Je vais prendre un autre exemple, tiré d’un de mes propres textes, La Letra Escarlata (à paraître le 8 mars 2022 sur Doors). Ana est animée par la valeur de la justice. Je resterai assez floue sur cet exemple pour ne pas dévoiler l’intrigue. Or, sa situation fait qu’à la fin du récit elle va vouloir se rendre justice et créer, pour un être qui lui est cher, une situation que d’aucun considéreront comme injuste. D’ailleurs, j’ai adoré écrire ce passage où je voulais présenter la situation de la manière la plus neutre possible, de sorte que le lecteur puisse en penser ce qu’il veut en fonction de sa propre lecture du monde.
Maintenant que vous avez vu les différentes manières de créer une intrigue nuancée à l’aide des valeurs, la dernière question qui reste en suspens est : comment trouver les valeurs d’un personnage ?
Comment trouver les valeurs d’un personnage ?
Vous l’aurez compris, chercher les valeurs qui animent ses personnages avant de commencer le récit est un moyen, pour l’auteur, de simplifier et en même temps d’approfondir la psychologie du personnage, ses motivations, sa manière de voir le monde et d’agir. Cela permet aussi de lui donner une cohérence et de le nuancer.
Si vous ne vous êtes pas posé la question avant l’écriture, vous pouvez aussi vous la poser après, lors de la relecture. Cela peut faire un bon angle d’attaque pour l’étape de la réécriture.
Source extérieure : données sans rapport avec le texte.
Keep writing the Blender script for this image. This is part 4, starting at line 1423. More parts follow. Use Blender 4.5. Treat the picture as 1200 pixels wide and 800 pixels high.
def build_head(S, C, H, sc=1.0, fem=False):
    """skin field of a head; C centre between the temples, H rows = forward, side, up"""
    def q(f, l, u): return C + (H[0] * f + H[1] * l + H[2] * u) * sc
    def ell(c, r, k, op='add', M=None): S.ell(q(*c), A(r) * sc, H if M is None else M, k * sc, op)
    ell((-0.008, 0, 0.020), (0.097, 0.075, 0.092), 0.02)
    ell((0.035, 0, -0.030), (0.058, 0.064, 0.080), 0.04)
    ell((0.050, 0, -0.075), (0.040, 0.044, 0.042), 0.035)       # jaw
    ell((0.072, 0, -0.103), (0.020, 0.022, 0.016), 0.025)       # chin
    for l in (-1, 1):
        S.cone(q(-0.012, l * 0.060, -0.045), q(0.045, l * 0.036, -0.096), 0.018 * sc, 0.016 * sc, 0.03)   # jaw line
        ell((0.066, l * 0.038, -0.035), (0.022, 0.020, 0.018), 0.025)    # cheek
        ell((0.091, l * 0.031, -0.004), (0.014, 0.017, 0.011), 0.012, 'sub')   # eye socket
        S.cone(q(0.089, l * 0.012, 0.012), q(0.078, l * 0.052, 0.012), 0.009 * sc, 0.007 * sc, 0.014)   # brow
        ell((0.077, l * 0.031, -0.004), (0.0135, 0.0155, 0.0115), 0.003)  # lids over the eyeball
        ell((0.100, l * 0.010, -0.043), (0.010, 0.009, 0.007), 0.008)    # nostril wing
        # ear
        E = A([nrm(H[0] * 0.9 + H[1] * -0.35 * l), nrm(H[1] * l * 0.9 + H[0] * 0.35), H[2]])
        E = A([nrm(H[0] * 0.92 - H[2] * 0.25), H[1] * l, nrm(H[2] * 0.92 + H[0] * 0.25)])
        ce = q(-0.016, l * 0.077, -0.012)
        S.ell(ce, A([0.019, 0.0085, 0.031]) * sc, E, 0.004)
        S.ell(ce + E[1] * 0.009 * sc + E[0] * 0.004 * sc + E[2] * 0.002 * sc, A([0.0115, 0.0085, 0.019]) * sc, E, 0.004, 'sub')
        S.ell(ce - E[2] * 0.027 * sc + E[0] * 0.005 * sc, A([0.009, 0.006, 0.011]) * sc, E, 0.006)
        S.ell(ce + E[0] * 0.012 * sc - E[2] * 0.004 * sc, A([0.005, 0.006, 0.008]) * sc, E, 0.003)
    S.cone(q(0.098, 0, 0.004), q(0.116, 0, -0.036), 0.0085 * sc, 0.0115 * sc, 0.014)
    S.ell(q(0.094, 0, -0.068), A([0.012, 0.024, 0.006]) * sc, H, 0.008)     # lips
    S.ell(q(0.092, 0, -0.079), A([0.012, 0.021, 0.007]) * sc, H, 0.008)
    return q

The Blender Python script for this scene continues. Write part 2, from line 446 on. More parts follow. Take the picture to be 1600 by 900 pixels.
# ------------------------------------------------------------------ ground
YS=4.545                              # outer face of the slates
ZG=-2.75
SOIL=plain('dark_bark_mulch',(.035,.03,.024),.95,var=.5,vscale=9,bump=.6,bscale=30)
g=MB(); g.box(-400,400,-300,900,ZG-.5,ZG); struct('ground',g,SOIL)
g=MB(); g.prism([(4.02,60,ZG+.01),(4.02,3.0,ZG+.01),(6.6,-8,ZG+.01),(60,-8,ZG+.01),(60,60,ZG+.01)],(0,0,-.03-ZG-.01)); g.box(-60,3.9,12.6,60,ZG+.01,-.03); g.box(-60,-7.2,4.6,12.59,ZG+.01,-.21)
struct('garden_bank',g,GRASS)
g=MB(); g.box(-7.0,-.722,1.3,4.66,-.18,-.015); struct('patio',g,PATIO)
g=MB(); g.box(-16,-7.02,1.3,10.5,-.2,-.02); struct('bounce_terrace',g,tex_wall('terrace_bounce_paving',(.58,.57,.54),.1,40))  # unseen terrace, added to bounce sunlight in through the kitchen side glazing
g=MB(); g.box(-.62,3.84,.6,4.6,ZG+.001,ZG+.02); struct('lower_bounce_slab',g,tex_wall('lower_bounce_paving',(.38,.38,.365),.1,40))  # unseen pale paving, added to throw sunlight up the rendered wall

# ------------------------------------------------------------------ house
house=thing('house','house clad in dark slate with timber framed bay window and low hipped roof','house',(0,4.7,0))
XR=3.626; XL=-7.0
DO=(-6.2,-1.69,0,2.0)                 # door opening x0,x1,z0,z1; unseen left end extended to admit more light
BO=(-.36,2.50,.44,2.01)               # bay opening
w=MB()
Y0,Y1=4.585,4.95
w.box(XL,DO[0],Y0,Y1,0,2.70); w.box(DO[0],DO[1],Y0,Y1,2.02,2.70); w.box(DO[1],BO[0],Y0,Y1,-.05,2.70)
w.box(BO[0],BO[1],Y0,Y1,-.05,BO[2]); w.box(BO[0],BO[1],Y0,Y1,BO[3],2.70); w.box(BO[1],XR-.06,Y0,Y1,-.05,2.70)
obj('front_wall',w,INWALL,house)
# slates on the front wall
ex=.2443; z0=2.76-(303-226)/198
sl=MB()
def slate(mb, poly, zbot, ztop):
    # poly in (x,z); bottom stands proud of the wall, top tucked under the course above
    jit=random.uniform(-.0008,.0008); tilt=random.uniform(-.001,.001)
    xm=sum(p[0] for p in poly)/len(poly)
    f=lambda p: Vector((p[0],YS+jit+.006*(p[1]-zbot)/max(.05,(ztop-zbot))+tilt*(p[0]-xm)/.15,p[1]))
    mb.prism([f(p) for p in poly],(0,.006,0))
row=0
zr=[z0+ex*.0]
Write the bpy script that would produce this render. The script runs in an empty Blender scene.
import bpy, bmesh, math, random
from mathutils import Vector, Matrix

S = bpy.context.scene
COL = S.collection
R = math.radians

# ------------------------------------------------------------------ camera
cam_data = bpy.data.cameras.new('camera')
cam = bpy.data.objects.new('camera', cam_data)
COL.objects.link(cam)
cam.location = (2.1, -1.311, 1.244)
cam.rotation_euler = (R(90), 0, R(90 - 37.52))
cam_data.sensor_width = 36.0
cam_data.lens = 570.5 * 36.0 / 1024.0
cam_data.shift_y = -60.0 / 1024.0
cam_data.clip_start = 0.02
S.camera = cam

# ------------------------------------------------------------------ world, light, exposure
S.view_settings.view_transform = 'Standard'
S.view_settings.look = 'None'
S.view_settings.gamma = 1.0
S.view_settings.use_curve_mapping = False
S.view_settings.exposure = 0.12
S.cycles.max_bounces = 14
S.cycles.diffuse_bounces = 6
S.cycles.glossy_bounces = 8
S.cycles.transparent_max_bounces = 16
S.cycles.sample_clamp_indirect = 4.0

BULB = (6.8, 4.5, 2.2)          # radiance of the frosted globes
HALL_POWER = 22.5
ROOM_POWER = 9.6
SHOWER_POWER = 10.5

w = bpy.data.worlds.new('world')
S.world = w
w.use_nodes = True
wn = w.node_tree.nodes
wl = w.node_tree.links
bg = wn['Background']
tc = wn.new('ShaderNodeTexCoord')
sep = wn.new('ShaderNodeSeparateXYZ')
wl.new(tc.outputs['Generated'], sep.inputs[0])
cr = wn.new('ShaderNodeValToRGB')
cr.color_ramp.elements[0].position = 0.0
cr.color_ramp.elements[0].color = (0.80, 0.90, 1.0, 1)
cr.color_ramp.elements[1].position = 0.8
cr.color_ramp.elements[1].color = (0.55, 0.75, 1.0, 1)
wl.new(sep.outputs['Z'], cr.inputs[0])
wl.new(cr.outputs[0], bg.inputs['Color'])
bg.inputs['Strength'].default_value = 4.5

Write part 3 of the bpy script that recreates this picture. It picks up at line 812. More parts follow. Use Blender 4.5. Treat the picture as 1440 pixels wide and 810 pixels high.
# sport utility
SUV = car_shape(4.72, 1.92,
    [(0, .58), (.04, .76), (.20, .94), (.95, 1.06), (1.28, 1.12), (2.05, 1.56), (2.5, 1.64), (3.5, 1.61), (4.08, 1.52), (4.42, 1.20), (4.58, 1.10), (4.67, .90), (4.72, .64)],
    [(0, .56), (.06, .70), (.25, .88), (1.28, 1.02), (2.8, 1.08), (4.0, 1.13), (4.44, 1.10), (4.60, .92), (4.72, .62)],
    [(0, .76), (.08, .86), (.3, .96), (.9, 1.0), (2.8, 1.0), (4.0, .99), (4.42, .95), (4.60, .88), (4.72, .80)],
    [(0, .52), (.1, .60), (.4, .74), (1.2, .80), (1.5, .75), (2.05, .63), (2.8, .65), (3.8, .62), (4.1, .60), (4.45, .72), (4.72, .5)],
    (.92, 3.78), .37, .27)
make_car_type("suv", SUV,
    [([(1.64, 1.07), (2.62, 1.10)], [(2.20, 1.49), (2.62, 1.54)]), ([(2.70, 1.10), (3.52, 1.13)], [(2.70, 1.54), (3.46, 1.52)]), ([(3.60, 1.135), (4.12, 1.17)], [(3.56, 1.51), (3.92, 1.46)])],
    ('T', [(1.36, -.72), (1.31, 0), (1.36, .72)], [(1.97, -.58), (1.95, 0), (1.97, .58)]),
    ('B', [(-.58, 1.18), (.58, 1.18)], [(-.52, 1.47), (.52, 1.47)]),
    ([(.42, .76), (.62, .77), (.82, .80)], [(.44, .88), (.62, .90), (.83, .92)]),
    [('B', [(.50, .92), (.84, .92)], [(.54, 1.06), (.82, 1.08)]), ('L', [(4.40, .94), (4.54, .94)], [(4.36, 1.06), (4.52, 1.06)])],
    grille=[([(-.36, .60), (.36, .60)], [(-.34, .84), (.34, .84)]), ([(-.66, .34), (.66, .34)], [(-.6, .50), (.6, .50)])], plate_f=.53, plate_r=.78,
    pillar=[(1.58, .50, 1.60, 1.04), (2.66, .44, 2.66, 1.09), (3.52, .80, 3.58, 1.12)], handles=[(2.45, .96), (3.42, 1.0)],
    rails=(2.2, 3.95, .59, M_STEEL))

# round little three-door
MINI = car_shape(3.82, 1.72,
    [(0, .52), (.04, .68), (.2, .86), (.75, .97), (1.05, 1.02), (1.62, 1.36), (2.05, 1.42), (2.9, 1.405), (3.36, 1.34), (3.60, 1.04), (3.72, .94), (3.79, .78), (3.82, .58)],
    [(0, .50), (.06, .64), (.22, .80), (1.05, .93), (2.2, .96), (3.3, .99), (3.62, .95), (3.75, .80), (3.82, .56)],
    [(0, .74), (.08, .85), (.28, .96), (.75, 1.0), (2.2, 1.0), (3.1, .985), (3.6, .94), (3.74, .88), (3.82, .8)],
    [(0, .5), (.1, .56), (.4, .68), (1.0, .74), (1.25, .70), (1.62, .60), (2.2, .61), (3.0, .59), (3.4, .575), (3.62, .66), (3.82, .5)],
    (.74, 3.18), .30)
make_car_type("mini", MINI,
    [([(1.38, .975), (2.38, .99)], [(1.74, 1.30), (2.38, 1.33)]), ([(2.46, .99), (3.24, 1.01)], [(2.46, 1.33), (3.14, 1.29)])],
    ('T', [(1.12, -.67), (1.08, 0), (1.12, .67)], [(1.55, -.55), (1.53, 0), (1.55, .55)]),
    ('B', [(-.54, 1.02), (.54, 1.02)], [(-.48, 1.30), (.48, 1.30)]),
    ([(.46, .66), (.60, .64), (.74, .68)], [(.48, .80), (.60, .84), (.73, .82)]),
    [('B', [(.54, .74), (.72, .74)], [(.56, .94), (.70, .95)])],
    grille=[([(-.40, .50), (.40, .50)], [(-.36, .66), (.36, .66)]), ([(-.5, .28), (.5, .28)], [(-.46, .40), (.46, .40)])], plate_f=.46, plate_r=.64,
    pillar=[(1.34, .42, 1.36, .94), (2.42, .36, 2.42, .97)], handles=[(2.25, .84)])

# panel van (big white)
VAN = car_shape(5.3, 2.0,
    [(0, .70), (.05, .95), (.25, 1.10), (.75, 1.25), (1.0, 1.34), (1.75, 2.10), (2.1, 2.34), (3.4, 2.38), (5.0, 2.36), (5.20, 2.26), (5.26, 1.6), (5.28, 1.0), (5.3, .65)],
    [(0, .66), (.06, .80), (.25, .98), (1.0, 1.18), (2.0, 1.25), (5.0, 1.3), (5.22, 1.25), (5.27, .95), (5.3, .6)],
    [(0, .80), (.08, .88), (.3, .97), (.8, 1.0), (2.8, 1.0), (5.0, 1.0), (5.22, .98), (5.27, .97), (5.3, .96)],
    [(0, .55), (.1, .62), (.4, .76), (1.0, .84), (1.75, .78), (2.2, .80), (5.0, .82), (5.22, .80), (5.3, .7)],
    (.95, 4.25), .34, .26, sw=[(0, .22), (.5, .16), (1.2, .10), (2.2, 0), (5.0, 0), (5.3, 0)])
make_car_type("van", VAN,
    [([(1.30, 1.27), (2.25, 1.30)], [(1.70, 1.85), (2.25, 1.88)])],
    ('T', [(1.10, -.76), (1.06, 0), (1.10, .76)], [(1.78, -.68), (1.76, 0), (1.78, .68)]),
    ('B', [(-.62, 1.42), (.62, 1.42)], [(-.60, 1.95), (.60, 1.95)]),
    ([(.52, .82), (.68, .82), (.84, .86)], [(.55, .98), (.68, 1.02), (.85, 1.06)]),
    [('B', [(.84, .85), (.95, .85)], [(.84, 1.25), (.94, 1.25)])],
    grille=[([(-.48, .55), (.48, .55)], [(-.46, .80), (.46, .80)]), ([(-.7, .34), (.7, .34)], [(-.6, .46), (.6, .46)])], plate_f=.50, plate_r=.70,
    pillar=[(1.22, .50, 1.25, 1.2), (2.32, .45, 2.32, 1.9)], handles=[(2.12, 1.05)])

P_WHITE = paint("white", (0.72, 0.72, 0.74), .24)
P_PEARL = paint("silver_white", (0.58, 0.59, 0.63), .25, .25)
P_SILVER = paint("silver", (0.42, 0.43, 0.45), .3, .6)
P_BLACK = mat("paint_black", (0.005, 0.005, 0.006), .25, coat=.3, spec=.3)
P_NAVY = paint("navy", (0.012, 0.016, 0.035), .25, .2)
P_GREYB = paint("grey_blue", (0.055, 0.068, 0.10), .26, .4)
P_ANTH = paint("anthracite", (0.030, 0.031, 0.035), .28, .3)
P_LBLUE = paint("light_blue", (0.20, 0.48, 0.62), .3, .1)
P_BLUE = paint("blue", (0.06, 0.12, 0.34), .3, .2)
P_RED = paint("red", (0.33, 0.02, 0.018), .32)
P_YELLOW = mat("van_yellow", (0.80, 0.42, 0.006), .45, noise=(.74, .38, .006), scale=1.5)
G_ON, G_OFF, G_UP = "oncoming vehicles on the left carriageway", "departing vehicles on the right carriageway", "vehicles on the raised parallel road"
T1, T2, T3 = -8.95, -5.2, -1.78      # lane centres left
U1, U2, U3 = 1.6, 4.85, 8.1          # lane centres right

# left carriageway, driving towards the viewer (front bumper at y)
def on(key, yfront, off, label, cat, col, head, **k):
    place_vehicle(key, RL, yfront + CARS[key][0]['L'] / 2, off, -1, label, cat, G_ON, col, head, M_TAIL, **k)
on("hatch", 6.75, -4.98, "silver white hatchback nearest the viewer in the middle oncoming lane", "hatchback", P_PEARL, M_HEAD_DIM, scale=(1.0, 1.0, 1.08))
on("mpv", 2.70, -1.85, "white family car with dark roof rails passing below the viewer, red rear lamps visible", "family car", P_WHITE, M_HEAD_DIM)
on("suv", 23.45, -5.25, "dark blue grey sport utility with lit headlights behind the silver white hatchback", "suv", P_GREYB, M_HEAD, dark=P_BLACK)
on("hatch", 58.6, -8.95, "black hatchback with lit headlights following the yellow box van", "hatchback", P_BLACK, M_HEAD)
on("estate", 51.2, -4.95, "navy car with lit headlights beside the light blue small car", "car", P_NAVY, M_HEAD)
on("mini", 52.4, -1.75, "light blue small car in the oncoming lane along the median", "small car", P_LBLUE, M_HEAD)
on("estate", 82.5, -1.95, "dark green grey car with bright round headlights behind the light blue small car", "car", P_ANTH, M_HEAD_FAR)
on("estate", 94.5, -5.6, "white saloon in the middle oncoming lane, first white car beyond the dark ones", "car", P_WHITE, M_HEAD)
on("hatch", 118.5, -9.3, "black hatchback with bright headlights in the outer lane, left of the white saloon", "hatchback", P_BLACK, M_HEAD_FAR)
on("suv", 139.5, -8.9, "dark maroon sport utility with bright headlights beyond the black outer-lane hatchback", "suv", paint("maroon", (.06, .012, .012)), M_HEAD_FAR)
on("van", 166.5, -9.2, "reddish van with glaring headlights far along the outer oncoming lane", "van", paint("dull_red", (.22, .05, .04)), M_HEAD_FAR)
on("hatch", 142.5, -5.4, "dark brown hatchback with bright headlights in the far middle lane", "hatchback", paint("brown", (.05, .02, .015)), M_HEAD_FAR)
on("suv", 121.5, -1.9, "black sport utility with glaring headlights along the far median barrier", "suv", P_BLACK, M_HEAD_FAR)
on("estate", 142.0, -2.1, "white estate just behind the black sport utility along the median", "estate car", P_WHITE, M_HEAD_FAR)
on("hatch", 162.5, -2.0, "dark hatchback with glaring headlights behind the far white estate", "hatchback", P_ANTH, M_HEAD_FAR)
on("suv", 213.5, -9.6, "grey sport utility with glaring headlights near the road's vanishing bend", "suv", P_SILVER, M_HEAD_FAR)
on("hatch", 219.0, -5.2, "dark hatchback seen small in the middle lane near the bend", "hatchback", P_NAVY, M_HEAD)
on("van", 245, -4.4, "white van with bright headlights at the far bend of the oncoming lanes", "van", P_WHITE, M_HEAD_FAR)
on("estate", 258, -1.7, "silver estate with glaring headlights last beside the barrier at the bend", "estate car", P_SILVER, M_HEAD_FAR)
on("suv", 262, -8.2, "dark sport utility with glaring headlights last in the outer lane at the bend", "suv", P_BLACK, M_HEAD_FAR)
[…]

Pour trouver les valeurs d’un personnage, vous pouvez partir de ses émotions. Voici les questions que vous pouvez lui poser. Vous pouvez également faire l’exercice pour vous, il peut être une belle source d’inspiration :
- Qu’est-ce qui te fait pleurer ? Peux-tu me raconter la dernière fois que tu as pleuré et me dire pourquoi ?
- Qu’est-ce qui te met en colère ? Te fait sortir de tes gonds ? Te fait agir de manière spontanée ?
- Qu’est-ce qui t’agace ?
- Qu’est-ce qui te rend heureux ?
- Quel type de scène (dans un livre, un film, une série TV, dans la vraie vie) t’ébranle ? Te fait venir les larmes aux yeux ?
Essayez de répondre de manière précise peut aussi te permettre de faire naître des scènes que tu pourras glisser dans ton roman.
J’espère que cet article t’aura été utile. N’hésite pas à me le dire ici ou ailleurs. Et partage cet article, si tu penses qu’il peut servir à d’autre !
Je te souhaite une belle journée.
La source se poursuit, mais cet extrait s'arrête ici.